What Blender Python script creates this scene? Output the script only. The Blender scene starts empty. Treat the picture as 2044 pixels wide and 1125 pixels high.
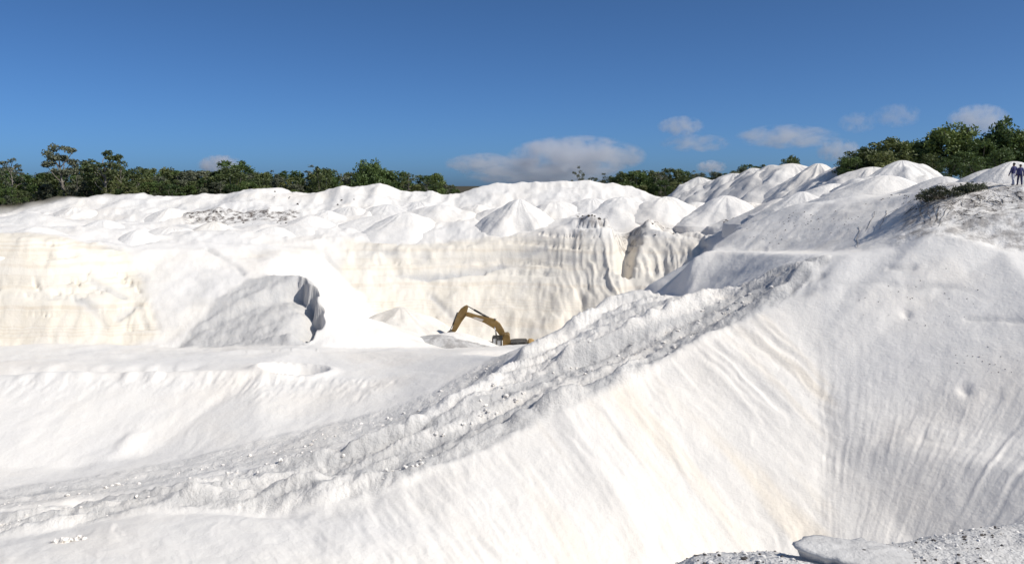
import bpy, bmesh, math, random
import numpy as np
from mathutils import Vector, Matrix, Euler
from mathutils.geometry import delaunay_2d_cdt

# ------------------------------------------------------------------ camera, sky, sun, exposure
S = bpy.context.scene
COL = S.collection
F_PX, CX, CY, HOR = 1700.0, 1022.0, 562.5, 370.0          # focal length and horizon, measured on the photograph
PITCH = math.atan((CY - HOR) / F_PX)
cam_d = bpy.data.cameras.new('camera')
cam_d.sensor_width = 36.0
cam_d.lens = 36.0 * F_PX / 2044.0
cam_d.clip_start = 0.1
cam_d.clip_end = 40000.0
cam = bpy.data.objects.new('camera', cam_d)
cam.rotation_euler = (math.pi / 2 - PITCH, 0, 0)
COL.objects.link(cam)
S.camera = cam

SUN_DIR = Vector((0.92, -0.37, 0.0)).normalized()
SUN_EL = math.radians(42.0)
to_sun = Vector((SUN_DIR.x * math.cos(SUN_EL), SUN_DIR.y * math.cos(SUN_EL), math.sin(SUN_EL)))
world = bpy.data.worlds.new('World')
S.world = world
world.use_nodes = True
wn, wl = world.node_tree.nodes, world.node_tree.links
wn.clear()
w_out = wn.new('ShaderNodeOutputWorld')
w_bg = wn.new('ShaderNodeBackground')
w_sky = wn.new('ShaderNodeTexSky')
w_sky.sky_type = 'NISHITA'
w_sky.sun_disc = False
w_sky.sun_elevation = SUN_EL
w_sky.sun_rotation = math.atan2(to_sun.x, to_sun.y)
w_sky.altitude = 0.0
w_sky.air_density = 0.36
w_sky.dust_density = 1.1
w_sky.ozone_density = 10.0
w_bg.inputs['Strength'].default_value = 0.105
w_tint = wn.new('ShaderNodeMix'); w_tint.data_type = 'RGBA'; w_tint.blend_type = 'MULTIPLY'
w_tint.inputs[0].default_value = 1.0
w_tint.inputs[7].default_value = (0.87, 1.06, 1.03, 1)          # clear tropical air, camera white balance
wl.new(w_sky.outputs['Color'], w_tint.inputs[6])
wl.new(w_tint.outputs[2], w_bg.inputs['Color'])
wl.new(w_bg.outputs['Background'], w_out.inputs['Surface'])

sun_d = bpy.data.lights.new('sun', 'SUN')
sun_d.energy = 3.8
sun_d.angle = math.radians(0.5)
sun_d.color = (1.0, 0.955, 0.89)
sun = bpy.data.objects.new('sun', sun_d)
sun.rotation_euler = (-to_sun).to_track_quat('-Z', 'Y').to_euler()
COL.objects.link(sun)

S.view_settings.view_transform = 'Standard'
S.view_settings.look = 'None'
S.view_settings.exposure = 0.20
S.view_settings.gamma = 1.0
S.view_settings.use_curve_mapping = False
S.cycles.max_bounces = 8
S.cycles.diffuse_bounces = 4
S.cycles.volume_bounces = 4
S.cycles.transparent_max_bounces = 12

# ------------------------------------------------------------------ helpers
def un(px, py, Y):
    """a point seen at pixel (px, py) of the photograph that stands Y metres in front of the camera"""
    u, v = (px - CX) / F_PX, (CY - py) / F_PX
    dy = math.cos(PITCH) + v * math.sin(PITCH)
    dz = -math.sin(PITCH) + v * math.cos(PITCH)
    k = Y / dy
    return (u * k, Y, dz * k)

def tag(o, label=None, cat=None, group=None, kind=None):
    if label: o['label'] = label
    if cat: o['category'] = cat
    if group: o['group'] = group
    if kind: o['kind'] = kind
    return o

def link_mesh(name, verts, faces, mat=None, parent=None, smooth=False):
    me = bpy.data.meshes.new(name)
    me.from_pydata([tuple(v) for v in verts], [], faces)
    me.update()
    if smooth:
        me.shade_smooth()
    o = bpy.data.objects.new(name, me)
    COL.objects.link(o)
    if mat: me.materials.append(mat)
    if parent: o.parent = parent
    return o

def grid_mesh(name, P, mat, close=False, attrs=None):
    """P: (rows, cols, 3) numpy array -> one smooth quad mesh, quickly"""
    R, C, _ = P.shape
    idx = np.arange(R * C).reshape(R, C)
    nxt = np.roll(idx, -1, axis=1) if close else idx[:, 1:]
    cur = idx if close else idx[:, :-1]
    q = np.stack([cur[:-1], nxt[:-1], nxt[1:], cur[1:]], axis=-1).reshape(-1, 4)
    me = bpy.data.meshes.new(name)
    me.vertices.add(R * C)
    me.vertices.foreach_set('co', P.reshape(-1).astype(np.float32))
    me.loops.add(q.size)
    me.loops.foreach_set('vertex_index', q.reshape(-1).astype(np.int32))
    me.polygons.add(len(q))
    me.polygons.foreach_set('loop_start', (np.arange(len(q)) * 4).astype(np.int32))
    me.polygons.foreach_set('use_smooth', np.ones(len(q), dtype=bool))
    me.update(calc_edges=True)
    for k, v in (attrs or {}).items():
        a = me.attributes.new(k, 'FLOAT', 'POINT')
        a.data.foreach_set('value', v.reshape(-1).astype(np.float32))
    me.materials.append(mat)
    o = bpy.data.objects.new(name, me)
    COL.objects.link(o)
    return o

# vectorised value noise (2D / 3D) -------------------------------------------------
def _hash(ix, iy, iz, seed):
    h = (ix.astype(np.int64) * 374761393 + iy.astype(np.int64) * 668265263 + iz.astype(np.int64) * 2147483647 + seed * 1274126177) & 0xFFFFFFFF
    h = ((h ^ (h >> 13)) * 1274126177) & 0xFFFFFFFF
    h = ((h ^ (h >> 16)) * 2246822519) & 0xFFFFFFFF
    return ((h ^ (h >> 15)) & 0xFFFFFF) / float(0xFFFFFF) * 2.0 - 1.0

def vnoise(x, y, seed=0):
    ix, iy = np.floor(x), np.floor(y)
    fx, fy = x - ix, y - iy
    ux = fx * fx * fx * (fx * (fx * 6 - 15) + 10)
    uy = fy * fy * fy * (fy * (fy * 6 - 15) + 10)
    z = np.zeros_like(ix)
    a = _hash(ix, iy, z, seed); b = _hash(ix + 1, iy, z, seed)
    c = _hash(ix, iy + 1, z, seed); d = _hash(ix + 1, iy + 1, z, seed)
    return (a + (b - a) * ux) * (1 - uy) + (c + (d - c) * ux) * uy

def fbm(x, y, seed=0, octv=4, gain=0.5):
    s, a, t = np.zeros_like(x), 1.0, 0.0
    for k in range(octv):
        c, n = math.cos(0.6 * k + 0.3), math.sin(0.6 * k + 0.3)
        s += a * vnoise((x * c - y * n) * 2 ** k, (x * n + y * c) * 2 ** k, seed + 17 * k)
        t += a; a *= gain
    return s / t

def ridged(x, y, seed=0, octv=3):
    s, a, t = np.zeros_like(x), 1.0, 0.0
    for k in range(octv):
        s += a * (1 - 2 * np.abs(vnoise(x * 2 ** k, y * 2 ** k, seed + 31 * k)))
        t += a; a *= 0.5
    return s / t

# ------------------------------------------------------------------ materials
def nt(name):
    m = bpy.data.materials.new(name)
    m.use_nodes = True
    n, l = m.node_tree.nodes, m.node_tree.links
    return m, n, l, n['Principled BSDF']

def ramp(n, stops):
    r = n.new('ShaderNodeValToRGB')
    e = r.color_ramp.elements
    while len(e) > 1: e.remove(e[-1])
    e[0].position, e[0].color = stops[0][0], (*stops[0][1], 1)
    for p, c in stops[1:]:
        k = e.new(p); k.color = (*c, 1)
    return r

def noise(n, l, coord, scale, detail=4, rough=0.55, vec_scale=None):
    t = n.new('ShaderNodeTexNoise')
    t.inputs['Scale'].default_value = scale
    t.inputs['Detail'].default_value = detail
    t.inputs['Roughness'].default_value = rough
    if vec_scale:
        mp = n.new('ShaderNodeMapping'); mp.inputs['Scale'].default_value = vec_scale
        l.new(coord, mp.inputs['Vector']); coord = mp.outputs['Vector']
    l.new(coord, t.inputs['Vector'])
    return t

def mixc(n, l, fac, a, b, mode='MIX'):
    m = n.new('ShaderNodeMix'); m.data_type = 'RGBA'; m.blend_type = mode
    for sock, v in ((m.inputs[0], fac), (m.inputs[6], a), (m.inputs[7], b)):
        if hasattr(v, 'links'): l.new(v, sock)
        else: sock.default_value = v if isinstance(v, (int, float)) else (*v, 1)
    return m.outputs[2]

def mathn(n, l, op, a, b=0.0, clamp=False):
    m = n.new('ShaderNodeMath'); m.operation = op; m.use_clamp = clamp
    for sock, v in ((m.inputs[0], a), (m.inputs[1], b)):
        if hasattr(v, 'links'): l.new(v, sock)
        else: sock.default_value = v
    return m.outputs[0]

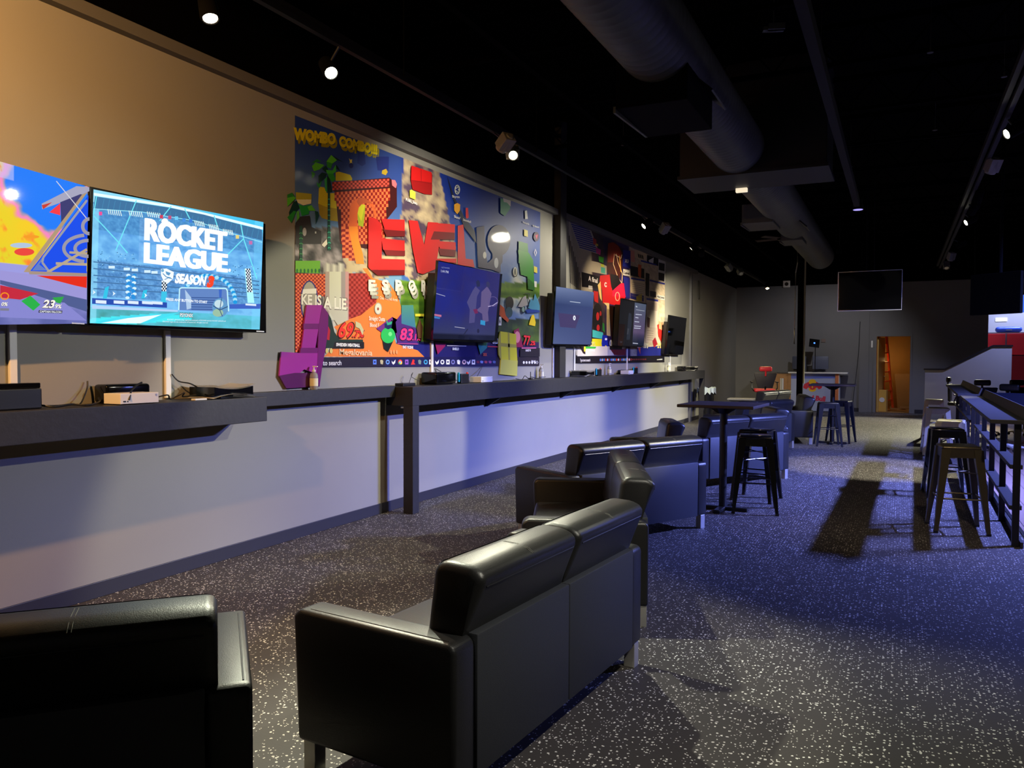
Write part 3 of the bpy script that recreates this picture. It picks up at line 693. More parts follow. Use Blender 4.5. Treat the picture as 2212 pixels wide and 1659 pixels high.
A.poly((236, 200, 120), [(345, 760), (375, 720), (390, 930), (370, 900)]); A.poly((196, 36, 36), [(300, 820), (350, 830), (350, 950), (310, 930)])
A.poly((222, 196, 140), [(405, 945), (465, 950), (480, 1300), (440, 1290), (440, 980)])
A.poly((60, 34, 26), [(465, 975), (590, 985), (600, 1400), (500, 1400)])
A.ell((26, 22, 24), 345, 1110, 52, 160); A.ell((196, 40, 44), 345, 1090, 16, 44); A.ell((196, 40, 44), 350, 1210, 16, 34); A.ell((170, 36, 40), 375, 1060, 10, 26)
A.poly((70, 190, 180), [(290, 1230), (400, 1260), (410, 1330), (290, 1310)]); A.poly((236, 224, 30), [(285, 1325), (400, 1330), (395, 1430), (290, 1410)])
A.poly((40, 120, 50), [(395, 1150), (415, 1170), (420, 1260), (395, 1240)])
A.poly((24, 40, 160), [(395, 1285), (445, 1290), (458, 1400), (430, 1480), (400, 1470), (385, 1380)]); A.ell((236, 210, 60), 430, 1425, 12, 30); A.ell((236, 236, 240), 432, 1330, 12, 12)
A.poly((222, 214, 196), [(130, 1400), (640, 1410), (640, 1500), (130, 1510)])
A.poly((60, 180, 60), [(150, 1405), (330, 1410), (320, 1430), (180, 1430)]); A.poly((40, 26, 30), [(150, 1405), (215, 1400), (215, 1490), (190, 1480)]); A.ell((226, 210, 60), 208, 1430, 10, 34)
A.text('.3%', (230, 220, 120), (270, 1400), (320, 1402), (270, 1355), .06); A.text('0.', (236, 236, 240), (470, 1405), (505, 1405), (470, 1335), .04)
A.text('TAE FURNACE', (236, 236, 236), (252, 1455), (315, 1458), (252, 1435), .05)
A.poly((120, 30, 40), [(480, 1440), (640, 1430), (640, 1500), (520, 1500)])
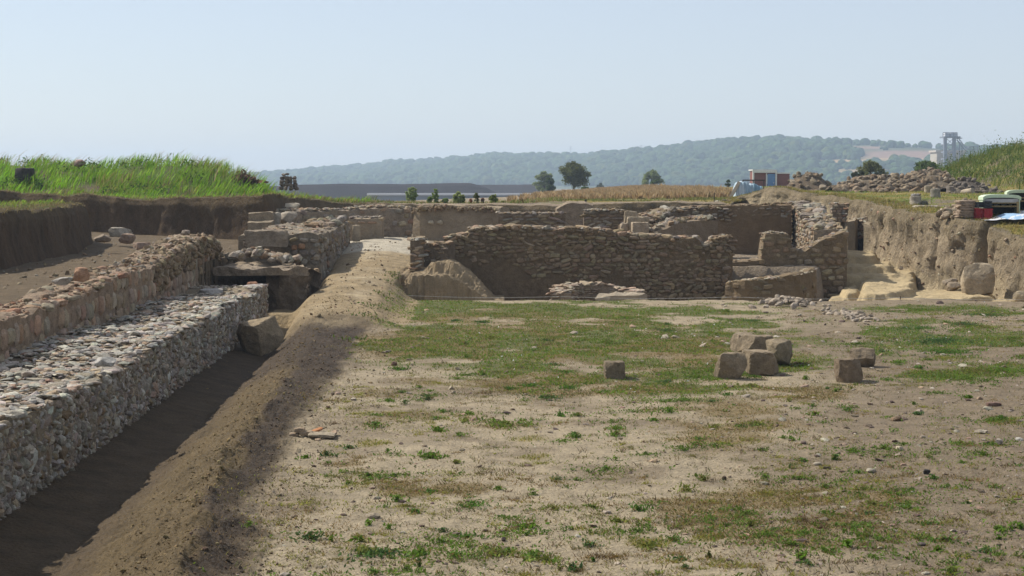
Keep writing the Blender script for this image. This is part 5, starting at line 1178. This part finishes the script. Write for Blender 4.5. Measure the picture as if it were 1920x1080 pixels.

# STATED PROBLEM:
Repeat the lines above, starting at the first and stopping after the line that holds "S.camera = cam", with the pictures left out.

# EXPECTED ANSWER:
What Blender Python script creates this scene? Output the script only. The Blender scene starts empty. Treat the picture as 2044 pixels wide and 1125 pixels high.
import bpy, bmesh, math, random
import numpy as np
from mathutils import Vector, Matrix, Euler
from mathutils.geometry import delaunay_2d_cdt

# ------------------------------------------------------------------ camera, sky, sun, exposure
S = bpy.context.scene
COL = S.collection
F_PX, CX, CY, HOR = 1700.0, 1022.0, 562.5, 370.0          # focal length and horizon, measured on the photograph
PITCH = math.atan((CY - HOR) / F_PX)
cam_d = bpy.data.cameras.new('camera')
cam_d.sensor_width = 36.0
cam_d.lens = 36.0 * F_PX / 2044.0
cam_d.clip_start = 0.1
cam_d.clip_end = 40000.0
cam = bpy.data.objects.new('camera', cam_d)
cam.rotation_euler = (math.pi / 2 - PITCH, 0, 0)
COL.objects.link(cam)
S.camera = cam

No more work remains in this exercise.